日本大百科全書(ニッポニカ) 「自由式農業」の意味・わかりやすい解説
自由式農業
じゆうしきのうぎょう
freie Wirtschaft ドイツ語
農業における土地利用方式の一種。最初ドイツのチューネンが農業立地論の立場から、作付け順序に拘束されることなく、市況に応じて価格的にもっとも有利な作物を選択する方式を自由式農業と名づけ、市場にもっとも近接して位置する経営方式で、いわゆるチューネンの第一農業圏に成立するものとした。また、同じくドイツのゼッテガストは、チューネンの自由式農業圏を蒸気犂(り)を導入する工業的農業圏とし、それとは別に、自由式農業を、作付け順序の決定が市況に応じて自由に決定できる投機的農業と規定した。しかし、自由式農業をこのように理解すると、本来、経営方式はある作付け順序型式内で作物交替を自由にしうるものであり、自由式農業の規定はあいまいになる。

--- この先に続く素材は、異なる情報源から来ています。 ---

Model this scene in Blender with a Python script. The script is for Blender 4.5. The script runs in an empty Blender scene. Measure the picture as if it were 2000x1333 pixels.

そこで、ブリンクマン‐アンドレーの農業経営方式の新区分では、自由式農業を高度に発展した輪栽式農業ととらえ、超輪栽式農業と規定する。超輪栽式農業は、禾穀(かこく)作物と禾穀作物以外の簇葉(そうよう)作物との作物交替において、簇葉作物の作付け割合が禾穀作物の作付け割合よりも多くなる経営方式であり、簇葉作物―簇葉作物―禾穀作物の作付け順序項がその作付け順序型式のなかに入ってくる。日本では、都市近郊の蔬菜(そさい)、花卉(かき)などの商品的生産を行っている農業地域に自由式農業が成立する。